>>>

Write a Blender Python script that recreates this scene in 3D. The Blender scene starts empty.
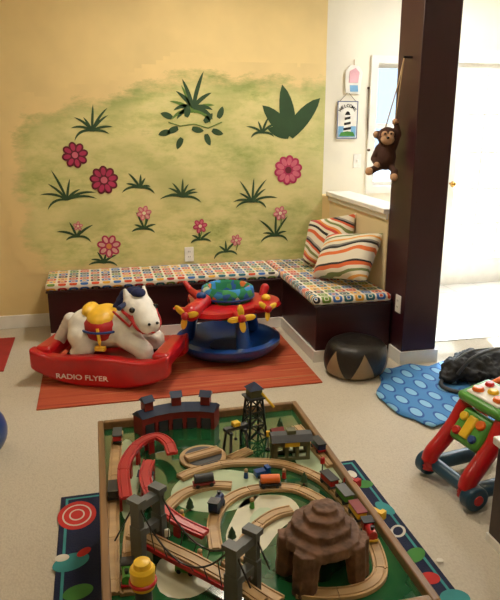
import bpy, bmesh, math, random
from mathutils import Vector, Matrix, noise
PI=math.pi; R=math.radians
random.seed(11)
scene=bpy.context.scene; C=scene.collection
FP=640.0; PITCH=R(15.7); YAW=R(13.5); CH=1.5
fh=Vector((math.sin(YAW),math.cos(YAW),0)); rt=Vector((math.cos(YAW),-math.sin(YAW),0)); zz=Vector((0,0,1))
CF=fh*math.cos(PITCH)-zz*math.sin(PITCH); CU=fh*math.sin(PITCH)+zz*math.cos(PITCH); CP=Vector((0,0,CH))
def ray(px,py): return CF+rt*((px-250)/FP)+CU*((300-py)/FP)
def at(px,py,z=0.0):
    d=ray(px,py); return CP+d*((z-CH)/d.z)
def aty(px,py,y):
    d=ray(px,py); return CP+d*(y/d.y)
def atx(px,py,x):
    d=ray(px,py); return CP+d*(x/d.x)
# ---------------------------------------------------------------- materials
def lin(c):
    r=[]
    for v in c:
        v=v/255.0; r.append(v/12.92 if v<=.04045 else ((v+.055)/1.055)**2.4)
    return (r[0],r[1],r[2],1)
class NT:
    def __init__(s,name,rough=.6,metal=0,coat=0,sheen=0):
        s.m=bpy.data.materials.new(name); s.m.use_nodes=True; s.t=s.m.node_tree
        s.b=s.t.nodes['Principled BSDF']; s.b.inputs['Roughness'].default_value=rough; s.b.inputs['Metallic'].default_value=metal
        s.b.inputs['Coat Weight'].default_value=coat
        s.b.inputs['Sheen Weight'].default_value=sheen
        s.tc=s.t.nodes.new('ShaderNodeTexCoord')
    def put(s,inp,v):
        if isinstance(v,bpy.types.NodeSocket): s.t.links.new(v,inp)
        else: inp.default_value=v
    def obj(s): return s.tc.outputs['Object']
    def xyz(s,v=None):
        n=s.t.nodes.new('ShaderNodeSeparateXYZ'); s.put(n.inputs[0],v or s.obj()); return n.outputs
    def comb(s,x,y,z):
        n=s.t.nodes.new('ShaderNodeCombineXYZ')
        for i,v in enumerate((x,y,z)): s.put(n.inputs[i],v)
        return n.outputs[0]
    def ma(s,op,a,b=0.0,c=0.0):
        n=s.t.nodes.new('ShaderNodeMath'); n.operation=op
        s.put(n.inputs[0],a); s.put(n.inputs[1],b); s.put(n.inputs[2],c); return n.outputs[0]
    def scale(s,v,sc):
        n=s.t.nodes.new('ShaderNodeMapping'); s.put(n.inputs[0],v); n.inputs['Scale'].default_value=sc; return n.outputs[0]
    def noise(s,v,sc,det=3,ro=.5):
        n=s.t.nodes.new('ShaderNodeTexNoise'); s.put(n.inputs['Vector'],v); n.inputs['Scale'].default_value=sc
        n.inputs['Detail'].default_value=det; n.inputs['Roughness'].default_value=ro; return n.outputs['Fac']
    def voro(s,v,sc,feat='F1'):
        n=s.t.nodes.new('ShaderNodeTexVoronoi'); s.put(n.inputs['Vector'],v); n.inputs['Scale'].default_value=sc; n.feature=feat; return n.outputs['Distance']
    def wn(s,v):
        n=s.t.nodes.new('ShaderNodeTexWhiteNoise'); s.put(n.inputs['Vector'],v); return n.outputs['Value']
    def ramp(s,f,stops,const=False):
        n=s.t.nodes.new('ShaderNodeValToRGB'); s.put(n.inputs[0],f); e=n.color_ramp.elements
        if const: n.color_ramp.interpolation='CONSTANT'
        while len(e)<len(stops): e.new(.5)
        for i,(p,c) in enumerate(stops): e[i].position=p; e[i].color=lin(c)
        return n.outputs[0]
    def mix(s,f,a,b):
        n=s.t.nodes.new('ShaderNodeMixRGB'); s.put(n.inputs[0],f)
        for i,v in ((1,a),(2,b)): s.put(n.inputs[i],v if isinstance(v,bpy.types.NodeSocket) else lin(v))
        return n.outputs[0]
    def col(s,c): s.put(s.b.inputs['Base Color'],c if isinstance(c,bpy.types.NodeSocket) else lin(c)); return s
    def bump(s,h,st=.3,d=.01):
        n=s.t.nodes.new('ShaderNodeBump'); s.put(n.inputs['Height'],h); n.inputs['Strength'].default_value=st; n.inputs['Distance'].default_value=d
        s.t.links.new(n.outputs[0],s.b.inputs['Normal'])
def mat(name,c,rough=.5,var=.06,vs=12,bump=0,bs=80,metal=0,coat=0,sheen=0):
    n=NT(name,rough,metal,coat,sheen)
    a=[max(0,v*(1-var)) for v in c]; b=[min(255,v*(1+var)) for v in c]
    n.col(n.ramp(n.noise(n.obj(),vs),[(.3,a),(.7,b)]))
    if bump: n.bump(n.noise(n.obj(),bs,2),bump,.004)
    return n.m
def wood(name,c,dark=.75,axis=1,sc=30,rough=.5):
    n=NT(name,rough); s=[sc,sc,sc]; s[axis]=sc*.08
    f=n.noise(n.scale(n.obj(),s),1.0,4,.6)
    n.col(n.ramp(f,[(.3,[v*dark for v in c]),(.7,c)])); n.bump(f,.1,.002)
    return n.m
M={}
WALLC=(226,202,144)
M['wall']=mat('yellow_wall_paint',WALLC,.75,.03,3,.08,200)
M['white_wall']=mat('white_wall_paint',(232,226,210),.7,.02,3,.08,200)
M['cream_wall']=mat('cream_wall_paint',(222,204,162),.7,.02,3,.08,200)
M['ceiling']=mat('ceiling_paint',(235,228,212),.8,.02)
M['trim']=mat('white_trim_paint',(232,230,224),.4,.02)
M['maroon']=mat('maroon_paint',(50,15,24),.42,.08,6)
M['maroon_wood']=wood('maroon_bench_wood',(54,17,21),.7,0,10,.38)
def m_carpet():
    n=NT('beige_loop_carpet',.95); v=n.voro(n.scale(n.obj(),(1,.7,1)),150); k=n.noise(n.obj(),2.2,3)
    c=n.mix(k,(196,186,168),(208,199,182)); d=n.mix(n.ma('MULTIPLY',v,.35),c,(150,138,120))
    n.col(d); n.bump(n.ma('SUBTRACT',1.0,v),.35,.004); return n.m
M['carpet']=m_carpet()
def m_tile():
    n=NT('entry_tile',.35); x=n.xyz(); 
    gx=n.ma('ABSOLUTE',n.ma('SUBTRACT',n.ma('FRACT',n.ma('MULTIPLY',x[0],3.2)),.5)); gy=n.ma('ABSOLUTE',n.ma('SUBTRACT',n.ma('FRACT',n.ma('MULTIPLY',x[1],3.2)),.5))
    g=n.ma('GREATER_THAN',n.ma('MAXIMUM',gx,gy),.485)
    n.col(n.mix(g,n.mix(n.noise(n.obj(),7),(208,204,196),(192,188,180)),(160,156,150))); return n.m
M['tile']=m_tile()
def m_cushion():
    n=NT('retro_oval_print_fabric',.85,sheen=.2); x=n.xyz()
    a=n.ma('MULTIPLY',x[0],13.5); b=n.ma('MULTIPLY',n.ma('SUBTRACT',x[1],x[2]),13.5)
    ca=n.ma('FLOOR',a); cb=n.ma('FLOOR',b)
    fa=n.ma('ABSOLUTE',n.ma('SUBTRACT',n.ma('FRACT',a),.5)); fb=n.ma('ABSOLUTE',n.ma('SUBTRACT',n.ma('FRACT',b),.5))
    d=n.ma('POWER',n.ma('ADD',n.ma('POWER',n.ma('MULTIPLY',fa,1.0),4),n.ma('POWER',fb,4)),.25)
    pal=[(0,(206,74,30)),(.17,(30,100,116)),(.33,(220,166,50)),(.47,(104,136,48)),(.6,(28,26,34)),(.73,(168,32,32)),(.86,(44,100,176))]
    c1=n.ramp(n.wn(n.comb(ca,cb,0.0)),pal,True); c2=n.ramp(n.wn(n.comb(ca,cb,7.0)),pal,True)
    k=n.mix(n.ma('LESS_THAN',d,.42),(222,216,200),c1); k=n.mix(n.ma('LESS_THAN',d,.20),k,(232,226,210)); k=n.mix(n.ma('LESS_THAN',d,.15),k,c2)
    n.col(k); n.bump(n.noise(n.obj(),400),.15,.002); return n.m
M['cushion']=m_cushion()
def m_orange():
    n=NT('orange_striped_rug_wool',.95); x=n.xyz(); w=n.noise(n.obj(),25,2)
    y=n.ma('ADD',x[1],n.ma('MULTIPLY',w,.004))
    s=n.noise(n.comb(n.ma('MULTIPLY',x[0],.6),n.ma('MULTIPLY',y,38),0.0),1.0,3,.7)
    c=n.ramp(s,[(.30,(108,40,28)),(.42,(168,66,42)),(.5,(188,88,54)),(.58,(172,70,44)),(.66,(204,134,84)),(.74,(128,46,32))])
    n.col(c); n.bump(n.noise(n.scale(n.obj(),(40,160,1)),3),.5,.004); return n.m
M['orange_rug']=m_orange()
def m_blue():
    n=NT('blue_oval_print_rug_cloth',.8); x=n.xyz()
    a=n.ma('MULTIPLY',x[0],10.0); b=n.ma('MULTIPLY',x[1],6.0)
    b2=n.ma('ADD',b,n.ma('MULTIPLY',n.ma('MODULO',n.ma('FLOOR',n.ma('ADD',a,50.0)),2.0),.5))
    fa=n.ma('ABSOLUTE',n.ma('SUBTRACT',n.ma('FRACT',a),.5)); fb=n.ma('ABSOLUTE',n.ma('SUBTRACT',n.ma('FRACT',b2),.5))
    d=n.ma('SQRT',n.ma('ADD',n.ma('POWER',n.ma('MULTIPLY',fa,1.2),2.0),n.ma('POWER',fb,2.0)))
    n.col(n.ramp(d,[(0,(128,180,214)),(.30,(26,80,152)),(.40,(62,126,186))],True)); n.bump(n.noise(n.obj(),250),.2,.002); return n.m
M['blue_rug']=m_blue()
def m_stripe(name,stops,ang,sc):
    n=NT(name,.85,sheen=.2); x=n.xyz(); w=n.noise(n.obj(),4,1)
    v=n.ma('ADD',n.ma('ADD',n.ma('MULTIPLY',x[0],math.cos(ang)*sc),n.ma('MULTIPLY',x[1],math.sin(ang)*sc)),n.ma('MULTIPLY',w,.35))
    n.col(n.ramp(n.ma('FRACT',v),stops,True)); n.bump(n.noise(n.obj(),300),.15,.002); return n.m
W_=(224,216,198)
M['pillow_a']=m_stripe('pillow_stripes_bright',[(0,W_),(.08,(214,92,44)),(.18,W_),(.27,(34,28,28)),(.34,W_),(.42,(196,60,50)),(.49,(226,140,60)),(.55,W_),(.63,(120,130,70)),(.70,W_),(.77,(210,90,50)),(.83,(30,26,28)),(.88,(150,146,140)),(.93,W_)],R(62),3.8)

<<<
>>>

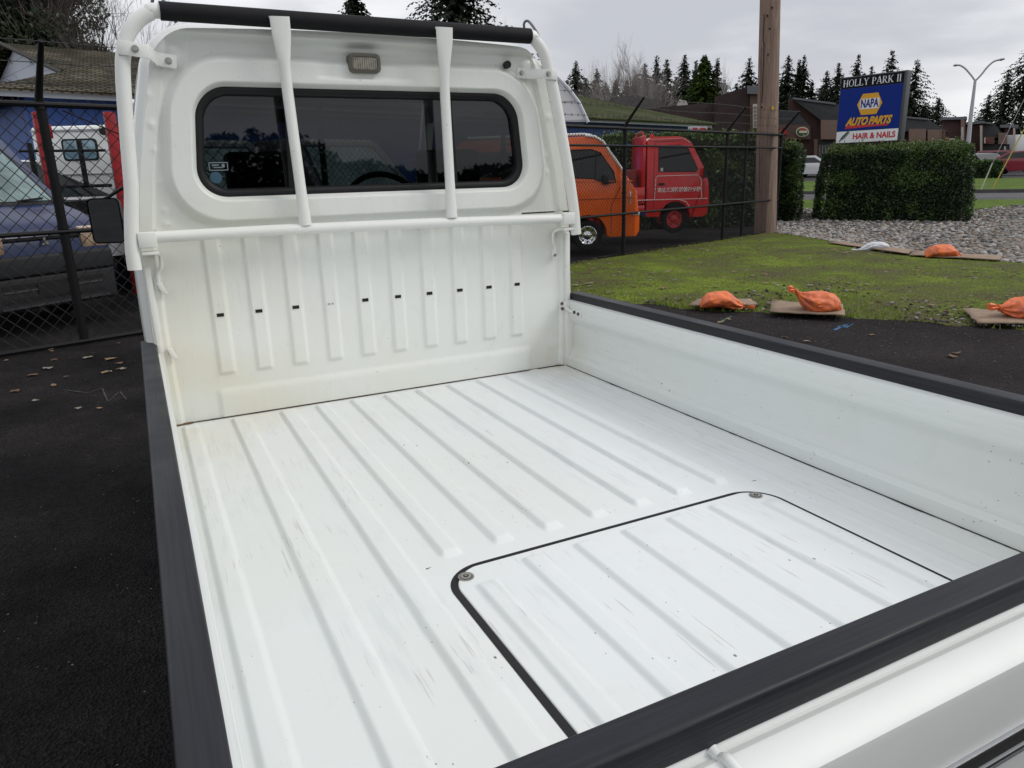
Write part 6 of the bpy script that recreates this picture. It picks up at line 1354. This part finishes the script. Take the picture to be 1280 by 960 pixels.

<<<

#### [THE EXERCISE]
Gather every line from the listing above in which "script" appears, and copy those lines.

#### [EXPECTED ANSWER]
Write a Blender Python script that recreates this scene in 3D. The Blender scene starts empty.
Write part 6 of the bpy script that recreates this picture. It picks up at line 1354. This part finishes the script. Take the picture to be 1280 by 960 pixels.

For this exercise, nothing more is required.